Топография счастья - страница 12

стр.

с Богом («железная клетка» Вебера). В этом случае топография счастья — в осознании себя локковским «чистым листом», который парит в поле Божественного провидения, но который творит себя сам. «Мы» (телевизионная аудитория) — не Бог и не судья, а мирской свидетель этого Божественного процесса.

Однако, по наблюдениям Лернер, российский контекст несколько иной. В таких программах российского ТВ, как ток-шоу «главного психотерапевта русского экрана» доктора Курпатова или «Жизнь как Жизнь» (ведущая Татьяна Устинова), поп-терапевтические формулы соседствуют с другими. Это и «задушевный русский» разговор, «пути которого неисповедимы», и идиомы русской классики (Анна Каренина) и «эмоционального социализма» (его Лернер представляет по фильму «Доживем до понедельника», где Генка Шестопал сжигает «счастье 9-го „В“», т. е. школьные сочинения о счастье, чтобы избежать их оценки учителем и таким образом отстоять невозможность его нормирования, предписанности).

Эта генеалогия российской «терапевтической самости» в российской же и советской культуре чрезвычайно важна для анализа Лернер. Траектория заимствования формы — в данном случае формы ток-шоу — оказывается погруженной во множественность этих форм и формирует, если перефразировать Александра Филиппова, «гетеротопологию русской души»[37]. Советскость («эмоциональный социализм» Лернер) ассоциируется с нормативным взглядом на счастье. Пройдем по этой генеалогической линии назад.

Большая советская энциклопедия определяет счастье как «нормативно-ценностное» понятие, поскольку оно «не просто характеризует определенное конкретное объективное положение или субъективное состояние человека, а выражает представление о том, какой должна быть жизнь человека». Здесь, как и по Локку, счастье — не столько состояние человека, сколько направление его движения.

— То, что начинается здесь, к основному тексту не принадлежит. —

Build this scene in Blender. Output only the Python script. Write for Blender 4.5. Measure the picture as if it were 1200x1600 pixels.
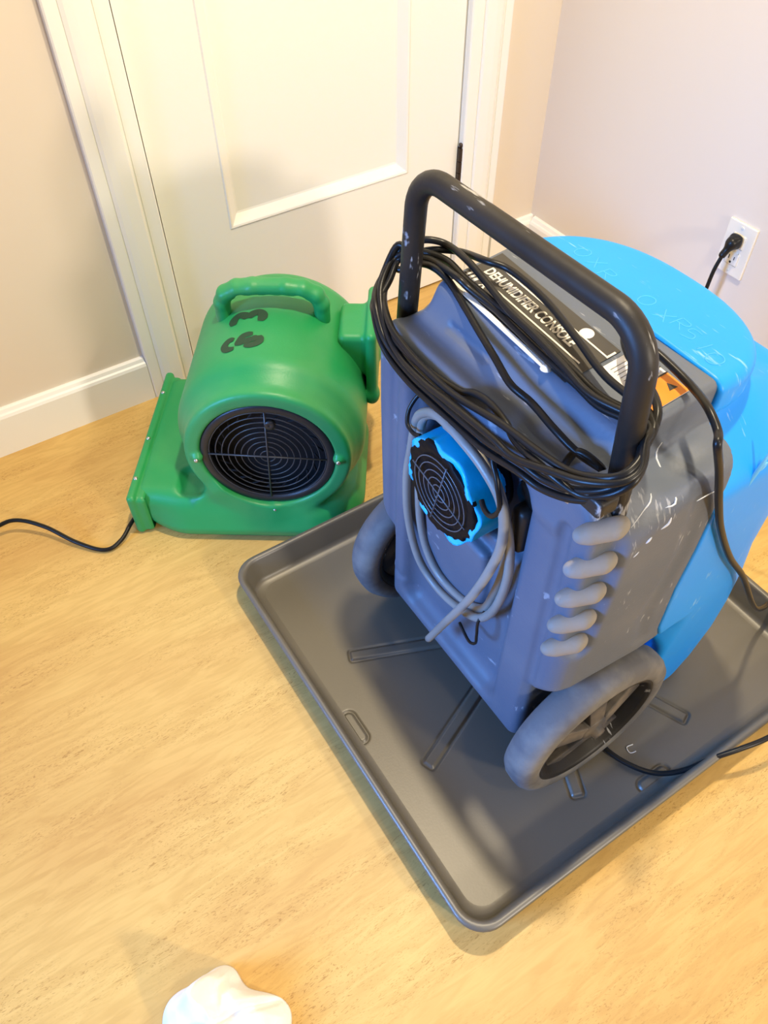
import bpy, bmesh, math, random
import numpy as np
from mathutils import Vector, Matrix
for o in list(bpy.data.objects): bpy.data.objects.remove(o)
SC = bpy.context.scene
COL = SC.collection
# ---------------------------------------------------------------- camera
CAM_F, CAM_PITCH, CAM_YAW, CAM_ROLL = 1226.1, 0.8645, 0.5696, -0.0074
CAM_LOC = Vector((-1.4225, -1.4672, 1.2084))
cd = bpy.data.cameras.new('camera'); cam = bpy.data.objects.new('camera', cd); COL.objects.link(cam)
cd.sensor_fit = 'VERTICAL'; cd.sensor_height = 32.0; cd.lens = CAM_F * 32.0 / 1600.0
cd.clip_start = 0.02
F_ = Vector((math.cos(CAM_PITCH)*math.sin(CAM_YAW), math.cos(CAM_PITCH)*math.cos(CAM_YAW), -math.sin(CAM_PITCH)))
R_ = Vector((math.cos(CAM_YAW), -math.sin(CAM_YAW), 0)); U_ = R_.cross(F_)
R2 = math.cos(CAM_ROLL)*R_ + math.sin(CAM_ROLL)*U_; U2 = -math.sin(CAM_ROLL)*R_ + math.cos(CAM_ROLL)*U_
M = Matrix((R2, U2, -F_)).transposed().to_4x4(); M.translation = CAM_LOC
cam.matrix_world = M
SC.camera = cam
# ---------------------------------------------------------------- world, lamps, exposure
w = bpy.data.worlds.new('world'); SC.world = w; w.use_nodes = True
w.node_tree.nodes['Background'].inputs[0].default_value = (1.0, 0.90, 0.84, 1)
w.node_tree.nodes['Background'].inputs[1].default_value = 0.14
SC.view_settings.view_transform = 'Standard'; SC.view_settings.look = 'None'
SC.view_settings.gamma = 1; SC.view_settings.use_curve_mapping = False
SC.view_settings.exposure = 0.60
def area(name, loc, target, size, power, color, size_y=None, shape='RECTANGLE'):
    l = bpy.data.lights.new(name, 'AREA'); l.shape = shape; l.size = size
    if size_y: l.size_y = size_y
    l.energy = power; l.color = color
    o = bpy.data.objects.new(name, l); COL.objects.link(o); o.location = loc
    o.rotation_euler = (Vector(target) - Vector(loc)).to_track_quat('-Z', 'Y').to_euler()
    return o
WARM = (1.0, 0.83, 0.57)
area('ceiling_downlight', (-0.79, -0.80, 2.38), (-0.85, -0.9, 0), 0.09, 26, WARM, shape='DISK')
area('ceiling_downlight', (-1.05, -2.30, 2.38), (-1.1, -1.8, 0), 0.14, 7, WARM, shape='DISK')
area('room_lamp', (-0.62, -3.3, 1.35), (-0.9, 0, 0.4), 0.20, 24, (1.0, 0.88, 0.72), shape='DISK')
win = area('window_daylight', (-3.1, -0.85, 1.0), (-0.9, -1.12, 0.32), 0.7, 9.5, (0.13, 0.38, 1.0), size_y=0.7)
win.data.spread = math.radians(62)
# ---------------------------------------------------------------- helpers
def tag(o, label=None, cat=None, group=None, kind=None):
    if label: o['label'] = label
    if cat: o['category'] = cat
    if group: o['group'] = group
    if kind: o['kind'] = kind
    return o
def empty(name, loc, rz=0, label=None, cat=None, group=None):
    o = bpy.data.objects.new(name, None); COL.objects.link(o); o.location = loc; o.rotation_euler = (0, 0, rz)
    o.empty_display_size = 0.05
    return tag(o, label, cat, group)
def link(name, me, mat, parent=None, kind=None):
    o = bpy.data.objects.new(name, me); COL.objects.link(o)
    if mat: me.materials.append(mat)
    if parent: o.parent = parent
    if kind: o['kind'] = kind
    return o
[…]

БСЭ признает, что в самом общем виде счастье соответствует наибольшей внутренней удовлетворенности условиями своего бытия, полноте и осмысленности жизни, осуществлению своего человеческого назначения. Но «это не идиллическое состояние удовлетворенности существующим положением», а постоянное стремление к лучшему будущему[38].

Однако такой нормативный взгляд предписывает, что именно является счастьем, в гораздо большей степени, чем философия классического века. Для Локка важно следовать своим желаниям и интересам, какими бы они ни были, просто познавая себя. Здесь же задается не только топографический принцип преследования счастья, но и сама цель: «Сознательное служение людям, революционная борьба за переустройство общества, за осуществление идеалов коммунизма, за лучшее будущее для всего человечества наполняют жизнь человека тем высшим смыслом и дают то глубокое удовлетворение, которые приносят ему ощущение счастья» (БСЭ)[39]. Правда, следует заметить, что и Локк не столь индивидуалистичен, как его представляют. По Локку, самоопределение свободно — в конечном счете свободно как Божественное творение. Самоопределение человека изначально задано стремлением к Божеству, которое и является высочайшим счастьем. Более того, творить себя самому — это определение сущности и человека, и Бога. И дело не только в том, что по этой модели высшее счастье, которого «не видел глаз, не слышало ухо», дано, тем не менее, в конкретных наслаждениях и радостях, но и в том, что счастье предписано как сам процесс творения. И в этом, а не только в понимании труда как основы собственности, смыкаются философия Локка и марксизм. На вопрос анкеты своей дочери Женни «В чем счастье?»[40] Маркс ответил: «В борьбе»; в активной преобразовательной деятельности, в творении себя — если не с «чистого листа» Локка, то со стартовой точки того конкретно-исторического наследия, которое преодолевается или преобразуется в строительстве нового общества по Марксу.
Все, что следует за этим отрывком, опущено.